> [Your task] Up to and including the line that contains "(.42, .38, .305))])", write out each line of the material from its first line, exactly.

(Rows from a 3D scene dataset)

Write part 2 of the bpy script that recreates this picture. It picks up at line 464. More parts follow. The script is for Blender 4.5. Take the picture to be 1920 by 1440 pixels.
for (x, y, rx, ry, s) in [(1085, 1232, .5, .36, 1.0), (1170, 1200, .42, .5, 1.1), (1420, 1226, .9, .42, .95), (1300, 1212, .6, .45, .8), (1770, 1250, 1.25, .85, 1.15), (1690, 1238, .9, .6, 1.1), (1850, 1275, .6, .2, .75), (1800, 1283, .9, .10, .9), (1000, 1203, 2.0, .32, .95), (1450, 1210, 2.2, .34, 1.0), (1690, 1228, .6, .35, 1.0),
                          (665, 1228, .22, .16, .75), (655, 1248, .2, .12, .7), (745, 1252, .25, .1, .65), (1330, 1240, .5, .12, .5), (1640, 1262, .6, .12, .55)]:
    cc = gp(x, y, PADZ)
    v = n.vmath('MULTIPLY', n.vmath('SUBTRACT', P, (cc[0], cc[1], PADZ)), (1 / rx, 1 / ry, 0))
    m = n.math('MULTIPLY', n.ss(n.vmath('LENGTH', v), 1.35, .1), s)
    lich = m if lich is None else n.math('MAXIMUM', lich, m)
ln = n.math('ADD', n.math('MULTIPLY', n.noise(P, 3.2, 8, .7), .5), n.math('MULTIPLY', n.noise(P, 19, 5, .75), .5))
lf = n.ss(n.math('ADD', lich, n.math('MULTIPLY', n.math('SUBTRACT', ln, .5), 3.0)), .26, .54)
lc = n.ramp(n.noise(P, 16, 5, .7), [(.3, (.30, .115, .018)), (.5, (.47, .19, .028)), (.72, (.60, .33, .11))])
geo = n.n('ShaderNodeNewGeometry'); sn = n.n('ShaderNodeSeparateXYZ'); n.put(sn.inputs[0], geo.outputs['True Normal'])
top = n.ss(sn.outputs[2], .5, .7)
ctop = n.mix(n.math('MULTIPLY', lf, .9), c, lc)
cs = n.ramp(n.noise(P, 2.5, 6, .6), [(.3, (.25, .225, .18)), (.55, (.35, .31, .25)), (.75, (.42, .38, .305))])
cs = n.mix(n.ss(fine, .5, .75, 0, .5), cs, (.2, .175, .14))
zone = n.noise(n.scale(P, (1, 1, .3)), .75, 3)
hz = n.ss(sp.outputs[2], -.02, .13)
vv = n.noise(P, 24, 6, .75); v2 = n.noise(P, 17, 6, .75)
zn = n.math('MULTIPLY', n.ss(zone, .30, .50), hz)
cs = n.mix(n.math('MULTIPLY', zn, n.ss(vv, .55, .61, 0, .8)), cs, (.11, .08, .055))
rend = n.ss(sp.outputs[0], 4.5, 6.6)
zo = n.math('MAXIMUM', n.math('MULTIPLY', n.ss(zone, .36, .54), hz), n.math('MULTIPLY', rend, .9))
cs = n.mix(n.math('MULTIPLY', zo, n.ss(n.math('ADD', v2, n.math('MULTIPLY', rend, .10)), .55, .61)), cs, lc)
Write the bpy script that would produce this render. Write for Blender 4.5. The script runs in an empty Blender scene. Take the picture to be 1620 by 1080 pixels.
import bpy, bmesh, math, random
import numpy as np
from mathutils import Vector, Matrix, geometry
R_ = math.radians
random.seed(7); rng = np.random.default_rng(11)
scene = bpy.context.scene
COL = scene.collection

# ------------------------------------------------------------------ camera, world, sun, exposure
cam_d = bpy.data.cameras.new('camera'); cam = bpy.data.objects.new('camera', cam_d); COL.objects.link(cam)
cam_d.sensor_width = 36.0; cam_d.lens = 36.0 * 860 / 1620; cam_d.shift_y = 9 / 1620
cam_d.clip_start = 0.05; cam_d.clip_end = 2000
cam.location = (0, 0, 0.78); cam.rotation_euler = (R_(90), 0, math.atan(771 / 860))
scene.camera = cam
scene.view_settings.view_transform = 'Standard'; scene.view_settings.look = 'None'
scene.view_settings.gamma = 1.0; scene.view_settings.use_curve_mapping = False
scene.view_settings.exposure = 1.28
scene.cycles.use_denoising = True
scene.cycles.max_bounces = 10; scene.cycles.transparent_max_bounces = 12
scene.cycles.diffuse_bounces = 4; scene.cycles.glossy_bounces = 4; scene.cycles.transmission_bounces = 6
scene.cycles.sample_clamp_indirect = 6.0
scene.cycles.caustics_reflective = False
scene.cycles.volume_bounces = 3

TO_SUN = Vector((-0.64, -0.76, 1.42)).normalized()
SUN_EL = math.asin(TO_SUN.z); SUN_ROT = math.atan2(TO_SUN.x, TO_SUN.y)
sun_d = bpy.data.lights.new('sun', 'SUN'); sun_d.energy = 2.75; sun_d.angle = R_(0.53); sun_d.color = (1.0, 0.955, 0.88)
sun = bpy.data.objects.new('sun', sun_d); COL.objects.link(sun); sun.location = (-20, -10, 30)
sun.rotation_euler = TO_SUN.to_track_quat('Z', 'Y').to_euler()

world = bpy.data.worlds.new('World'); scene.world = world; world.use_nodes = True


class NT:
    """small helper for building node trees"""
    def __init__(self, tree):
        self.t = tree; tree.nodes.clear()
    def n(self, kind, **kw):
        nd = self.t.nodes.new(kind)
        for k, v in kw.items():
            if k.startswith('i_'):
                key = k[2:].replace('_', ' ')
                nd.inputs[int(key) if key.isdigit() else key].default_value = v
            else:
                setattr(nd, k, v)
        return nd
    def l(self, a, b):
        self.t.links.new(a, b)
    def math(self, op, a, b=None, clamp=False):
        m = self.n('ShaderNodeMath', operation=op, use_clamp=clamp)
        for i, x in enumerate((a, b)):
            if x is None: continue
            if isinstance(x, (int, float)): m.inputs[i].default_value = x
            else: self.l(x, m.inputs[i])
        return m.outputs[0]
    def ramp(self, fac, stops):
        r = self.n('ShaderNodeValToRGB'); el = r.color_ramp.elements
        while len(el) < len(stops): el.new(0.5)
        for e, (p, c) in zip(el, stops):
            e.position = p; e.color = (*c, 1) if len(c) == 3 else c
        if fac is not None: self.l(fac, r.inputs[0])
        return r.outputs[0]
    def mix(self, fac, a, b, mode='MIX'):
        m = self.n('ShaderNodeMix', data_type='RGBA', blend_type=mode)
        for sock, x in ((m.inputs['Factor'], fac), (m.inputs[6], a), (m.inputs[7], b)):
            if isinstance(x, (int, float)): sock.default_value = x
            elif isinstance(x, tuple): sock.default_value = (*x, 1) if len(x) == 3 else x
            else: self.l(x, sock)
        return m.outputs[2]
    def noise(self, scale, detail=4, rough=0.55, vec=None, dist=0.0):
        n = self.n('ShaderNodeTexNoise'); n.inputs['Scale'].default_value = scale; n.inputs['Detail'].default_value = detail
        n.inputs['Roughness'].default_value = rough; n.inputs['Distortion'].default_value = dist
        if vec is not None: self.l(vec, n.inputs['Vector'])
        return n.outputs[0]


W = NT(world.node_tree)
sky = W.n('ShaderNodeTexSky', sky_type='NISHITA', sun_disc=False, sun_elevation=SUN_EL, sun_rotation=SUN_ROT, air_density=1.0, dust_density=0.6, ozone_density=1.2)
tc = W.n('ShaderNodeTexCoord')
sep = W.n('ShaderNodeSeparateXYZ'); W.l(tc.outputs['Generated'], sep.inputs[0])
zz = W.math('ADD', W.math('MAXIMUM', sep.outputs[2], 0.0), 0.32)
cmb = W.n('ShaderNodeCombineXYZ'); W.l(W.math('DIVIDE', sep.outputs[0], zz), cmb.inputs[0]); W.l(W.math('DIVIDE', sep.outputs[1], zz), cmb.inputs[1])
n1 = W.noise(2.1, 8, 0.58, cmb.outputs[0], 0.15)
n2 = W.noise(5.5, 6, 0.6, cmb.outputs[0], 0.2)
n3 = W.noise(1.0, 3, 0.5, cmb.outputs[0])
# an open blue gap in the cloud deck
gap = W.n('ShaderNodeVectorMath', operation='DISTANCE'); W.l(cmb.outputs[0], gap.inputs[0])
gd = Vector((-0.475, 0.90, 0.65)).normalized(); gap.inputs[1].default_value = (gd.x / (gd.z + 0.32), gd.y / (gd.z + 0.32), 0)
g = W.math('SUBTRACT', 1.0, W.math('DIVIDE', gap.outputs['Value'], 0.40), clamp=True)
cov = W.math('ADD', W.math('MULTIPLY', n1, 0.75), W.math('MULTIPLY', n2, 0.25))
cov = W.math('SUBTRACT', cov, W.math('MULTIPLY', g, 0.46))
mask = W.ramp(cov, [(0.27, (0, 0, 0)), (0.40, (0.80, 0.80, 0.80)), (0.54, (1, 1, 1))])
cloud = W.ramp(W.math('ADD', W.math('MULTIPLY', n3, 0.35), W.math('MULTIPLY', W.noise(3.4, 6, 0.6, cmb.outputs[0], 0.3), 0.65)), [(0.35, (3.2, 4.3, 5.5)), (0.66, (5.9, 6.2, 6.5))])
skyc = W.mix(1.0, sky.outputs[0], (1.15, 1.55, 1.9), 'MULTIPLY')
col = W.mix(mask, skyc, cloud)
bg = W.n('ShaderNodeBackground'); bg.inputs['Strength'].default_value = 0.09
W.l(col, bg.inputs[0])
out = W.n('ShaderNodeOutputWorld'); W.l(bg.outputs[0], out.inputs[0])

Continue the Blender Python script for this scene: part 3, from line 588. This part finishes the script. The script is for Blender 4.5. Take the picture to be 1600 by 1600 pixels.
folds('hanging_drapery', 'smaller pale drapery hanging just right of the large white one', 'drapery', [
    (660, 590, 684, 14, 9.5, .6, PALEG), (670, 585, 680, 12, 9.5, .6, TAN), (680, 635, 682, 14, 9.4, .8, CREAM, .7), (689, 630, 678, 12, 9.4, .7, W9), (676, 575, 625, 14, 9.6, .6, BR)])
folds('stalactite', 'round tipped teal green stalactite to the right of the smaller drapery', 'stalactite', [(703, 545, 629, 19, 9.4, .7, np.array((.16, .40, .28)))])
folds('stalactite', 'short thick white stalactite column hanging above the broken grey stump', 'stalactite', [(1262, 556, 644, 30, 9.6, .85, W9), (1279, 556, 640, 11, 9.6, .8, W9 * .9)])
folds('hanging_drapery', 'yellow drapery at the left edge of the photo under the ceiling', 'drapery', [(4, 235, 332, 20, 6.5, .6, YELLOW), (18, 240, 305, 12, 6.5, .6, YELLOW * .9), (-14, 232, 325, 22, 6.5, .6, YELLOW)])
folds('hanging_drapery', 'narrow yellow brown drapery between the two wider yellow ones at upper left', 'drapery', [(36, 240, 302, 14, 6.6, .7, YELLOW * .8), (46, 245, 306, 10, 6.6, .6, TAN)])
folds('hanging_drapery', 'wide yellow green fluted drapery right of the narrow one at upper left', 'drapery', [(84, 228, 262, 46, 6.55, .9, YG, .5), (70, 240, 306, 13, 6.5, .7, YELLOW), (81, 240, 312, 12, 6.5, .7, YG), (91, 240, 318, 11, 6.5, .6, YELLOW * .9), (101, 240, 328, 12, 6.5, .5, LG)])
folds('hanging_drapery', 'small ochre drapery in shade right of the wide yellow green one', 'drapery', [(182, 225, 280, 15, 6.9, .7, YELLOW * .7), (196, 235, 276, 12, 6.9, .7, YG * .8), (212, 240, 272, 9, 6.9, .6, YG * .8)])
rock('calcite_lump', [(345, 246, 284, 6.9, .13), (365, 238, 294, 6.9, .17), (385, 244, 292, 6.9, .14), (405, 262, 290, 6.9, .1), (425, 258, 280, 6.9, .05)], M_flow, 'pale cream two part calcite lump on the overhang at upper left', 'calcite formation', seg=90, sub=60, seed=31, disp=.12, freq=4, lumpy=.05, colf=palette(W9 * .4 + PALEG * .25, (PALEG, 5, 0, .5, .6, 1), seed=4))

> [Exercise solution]
Write part 2 of the bpy script that recreates this picture. It picks up at line 464. More parts follow. The script is for Blender 4.5. Take the picture to be 1920 by 1440 pixels.
for (x, y, rx, ry, s) in [(1085, 1232, .5, .36, 1.0), (1170, 1200, .42, .5, 1.1), (1420, 1226, .9, .42, .95), (1300, 1212, .6, .45, .8), (1770, 1250, 1.25, .85, 1.15), (1690, 1238, .9, .6, 1.1), (1850, 1275, .6, .2, .75), (1800, 1283, .9, .10, .9), (1000, 1203, 2.0, .32, .95), (1450, 1210, 2.2, .34, 1.0), (1690, 1228, .6, .35, 1.0),
                          (665, 1228, .22, .16, .75), (655, 1248, .2, .12, .7), (745, 1252, .25, .1, .65), (1330, 1240, .5, .12, .5), (1640, 1262, .6, .12, .55)]:
    cc = gp(x, y, PADZ)
    v = n.vmath('MULTIPLY', n.vmath('SUBTRACT', P, (cc[0], cc[1], PADZ)), (1 / rx, 1 / ry, 0))
    m = n.math('MULTIPLY', n.ss(n.vmath('LENGTH', v), 1.35, .1), s)
    lich = m if lich is None else n.math('MAXIMUM', lich, m)
ln = n.math('ADD', n.math('MULTIPLY', n.noise(P, 3.2, 8, .7), .5), n.math('MULTIPLY', n.noise(P, 19, 5, .75), .5))
lf = n.ss(n.math('ADD', lich, n.math('MULTIPLY', n.math('SUBTRACT', ln, .5), 3.0)), .26, .54)
lc = n.ramp(n.noise(P, 16, 5, .7), [(.3, (.30, .115, .018)), (.5, (.47, .19, .028)), (.72, (.60, .33, .11))])
geo = n.n('ShaderNodeNewGeometry'); sn = n.n('ShaderNodeSeparateXYZ'); n.put(sn.inputs[0], geo.outputs['True Normal'])
top = n.ss(sn.outputs[2], .5, .7)
ctop = n.mix(n.math('MULTIPLY', lf, .9), c, lc)
cs = n.ramp(n.noise(P, 2.5, 6, .6), [(.3, (.25, .225, .18)), (.55, (.35, .31, .25)), (.75, (.42, .38, .305))])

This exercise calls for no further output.